Written instruction: Return only the lines running from the top of the entries to the line with "COL = sc.collection", inclusive, exactly as written.

Record excerpts:
══════

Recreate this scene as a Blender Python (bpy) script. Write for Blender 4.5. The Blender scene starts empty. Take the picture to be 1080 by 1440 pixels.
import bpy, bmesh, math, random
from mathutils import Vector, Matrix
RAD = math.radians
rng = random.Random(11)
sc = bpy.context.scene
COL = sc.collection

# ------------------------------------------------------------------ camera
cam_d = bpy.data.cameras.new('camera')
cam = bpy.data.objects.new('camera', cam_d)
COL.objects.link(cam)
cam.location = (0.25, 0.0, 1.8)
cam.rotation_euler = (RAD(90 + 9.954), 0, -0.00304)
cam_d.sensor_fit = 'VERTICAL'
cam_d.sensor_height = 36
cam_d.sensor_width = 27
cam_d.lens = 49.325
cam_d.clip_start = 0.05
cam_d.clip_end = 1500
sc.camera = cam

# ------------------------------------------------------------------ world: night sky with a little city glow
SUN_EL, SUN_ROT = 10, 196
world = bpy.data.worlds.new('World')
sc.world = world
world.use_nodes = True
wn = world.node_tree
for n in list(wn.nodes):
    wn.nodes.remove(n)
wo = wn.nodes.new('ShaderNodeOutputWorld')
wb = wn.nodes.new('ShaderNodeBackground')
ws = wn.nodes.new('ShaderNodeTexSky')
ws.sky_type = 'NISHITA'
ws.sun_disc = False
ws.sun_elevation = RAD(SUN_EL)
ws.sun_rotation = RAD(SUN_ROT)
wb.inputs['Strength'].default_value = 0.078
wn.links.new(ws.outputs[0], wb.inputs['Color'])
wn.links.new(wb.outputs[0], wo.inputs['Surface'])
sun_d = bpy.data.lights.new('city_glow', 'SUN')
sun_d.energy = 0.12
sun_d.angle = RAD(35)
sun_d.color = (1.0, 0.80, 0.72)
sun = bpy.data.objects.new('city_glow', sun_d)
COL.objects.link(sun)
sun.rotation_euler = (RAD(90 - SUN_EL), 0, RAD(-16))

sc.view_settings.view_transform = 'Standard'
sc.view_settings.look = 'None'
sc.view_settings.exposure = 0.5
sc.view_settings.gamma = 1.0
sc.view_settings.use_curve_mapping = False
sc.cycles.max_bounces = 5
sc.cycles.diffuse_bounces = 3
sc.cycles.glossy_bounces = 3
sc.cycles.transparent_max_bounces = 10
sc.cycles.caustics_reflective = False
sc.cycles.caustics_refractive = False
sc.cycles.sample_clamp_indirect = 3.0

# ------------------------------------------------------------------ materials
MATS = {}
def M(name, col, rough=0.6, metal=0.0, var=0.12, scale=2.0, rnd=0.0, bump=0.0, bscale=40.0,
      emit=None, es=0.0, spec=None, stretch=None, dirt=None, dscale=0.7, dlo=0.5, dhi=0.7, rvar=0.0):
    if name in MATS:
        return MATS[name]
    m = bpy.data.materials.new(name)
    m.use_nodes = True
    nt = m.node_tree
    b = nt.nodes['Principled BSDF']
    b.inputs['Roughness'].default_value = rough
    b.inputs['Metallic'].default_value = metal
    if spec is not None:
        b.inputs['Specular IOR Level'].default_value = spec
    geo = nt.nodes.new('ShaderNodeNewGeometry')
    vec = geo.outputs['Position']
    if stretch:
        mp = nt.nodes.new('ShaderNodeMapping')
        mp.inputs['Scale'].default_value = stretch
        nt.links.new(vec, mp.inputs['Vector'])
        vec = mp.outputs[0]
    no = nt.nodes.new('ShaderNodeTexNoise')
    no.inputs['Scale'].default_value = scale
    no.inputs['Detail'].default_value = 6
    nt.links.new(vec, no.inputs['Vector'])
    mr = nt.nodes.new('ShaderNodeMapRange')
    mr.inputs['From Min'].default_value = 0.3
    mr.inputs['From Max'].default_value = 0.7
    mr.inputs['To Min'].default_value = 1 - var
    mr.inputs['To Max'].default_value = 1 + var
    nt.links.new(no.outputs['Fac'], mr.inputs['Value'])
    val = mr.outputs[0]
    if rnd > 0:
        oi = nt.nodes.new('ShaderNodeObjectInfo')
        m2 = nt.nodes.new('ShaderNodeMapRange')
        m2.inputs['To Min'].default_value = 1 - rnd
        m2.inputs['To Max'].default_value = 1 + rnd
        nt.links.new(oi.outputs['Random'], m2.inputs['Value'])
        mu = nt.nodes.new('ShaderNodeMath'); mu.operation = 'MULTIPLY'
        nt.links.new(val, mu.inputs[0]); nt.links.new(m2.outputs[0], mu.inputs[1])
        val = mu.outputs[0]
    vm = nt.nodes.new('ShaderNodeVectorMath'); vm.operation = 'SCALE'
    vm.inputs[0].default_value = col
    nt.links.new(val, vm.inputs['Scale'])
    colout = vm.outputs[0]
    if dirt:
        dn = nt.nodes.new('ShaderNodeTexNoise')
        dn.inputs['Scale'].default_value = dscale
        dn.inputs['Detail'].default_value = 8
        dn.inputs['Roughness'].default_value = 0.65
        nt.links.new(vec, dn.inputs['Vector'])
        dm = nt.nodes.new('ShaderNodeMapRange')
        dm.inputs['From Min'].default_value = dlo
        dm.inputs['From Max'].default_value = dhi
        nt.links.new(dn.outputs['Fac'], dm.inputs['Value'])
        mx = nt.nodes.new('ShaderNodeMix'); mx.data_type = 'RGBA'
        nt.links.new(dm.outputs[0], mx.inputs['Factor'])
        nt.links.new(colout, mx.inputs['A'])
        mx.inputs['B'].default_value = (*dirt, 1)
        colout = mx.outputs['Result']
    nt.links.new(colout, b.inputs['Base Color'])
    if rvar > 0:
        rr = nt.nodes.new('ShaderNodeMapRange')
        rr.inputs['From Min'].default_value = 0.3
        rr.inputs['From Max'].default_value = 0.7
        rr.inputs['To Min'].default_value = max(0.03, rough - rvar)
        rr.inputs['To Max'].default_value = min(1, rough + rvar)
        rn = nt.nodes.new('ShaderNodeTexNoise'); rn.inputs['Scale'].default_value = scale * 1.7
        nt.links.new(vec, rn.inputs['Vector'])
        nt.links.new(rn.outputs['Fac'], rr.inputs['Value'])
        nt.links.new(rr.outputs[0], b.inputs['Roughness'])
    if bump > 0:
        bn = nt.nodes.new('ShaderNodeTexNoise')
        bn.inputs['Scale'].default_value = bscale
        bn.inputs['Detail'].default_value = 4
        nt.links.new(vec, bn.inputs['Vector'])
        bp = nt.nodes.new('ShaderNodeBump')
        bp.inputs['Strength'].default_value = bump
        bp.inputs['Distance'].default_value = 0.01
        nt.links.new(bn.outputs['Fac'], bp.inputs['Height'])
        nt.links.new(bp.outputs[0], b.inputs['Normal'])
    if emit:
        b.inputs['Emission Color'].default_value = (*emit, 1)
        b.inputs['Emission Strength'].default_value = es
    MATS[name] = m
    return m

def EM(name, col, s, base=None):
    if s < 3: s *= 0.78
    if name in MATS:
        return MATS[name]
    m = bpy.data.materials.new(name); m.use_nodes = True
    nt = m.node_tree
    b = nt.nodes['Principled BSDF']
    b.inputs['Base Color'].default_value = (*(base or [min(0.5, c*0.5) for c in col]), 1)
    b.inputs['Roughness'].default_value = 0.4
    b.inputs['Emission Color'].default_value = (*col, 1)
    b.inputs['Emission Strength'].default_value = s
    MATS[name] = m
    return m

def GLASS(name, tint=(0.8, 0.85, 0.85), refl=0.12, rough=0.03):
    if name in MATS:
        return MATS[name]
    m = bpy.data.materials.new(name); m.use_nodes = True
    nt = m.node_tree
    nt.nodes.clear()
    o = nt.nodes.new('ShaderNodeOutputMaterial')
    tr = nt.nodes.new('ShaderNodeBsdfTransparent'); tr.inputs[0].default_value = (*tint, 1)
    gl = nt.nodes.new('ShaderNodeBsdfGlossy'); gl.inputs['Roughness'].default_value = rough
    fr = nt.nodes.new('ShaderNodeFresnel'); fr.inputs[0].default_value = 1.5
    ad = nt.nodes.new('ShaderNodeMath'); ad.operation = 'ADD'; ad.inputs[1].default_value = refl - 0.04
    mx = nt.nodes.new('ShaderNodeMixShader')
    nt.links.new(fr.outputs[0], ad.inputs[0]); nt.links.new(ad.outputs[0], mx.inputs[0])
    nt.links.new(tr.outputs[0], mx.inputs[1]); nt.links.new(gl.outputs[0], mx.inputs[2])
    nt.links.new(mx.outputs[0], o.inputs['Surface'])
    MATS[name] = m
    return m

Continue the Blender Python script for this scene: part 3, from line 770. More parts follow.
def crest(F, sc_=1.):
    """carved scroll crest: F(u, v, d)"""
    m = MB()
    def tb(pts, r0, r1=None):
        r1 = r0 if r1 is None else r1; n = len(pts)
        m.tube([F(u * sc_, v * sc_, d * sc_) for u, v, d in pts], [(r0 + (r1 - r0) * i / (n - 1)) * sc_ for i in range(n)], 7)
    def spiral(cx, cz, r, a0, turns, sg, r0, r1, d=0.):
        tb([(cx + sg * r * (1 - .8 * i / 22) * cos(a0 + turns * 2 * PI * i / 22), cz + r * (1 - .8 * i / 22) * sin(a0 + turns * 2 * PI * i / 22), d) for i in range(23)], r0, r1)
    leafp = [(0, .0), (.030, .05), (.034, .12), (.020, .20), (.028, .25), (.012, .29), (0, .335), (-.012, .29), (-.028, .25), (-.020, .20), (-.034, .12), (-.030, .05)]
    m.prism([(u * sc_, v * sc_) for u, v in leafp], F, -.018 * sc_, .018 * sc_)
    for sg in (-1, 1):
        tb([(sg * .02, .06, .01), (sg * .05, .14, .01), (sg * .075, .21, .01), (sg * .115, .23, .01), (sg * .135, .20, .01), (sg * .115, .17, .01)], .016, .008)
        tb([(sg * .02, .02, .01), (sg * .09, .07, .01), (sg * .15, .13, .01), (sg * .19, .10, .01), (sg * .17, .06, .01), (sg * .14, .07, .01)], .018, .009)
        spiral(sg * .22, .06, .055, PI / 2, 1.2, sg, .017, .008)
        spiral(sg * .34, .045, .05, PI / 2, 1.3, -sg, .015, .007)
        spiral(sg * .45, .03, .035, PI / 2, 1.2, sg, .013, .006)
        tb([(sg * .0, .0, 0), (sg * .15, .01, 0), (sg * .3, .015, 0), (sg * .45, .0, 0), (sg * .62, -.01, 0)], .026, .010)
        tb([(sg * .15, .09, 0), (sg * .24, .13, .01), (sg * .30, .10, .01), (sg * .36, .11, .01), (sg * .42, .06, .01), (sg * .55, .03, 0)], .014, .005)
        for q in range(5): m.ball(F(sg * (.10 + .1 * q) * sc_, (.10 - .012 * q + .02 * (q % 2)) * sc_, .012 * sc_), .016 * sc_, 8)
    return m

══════

Response to this exercise:
Recreate this scene as a Blender Python (bpy) script. Write for Blender 4.5. The Blender scene starts empty. Take the picture to be 1080 by 1440 pixels.
import bpy, bmesh, math, random
from mathutils import Vector, Matrix
RAD = math.radians
rng = random.Random(11)
sc = bpy.context.scene
COL = sc.collection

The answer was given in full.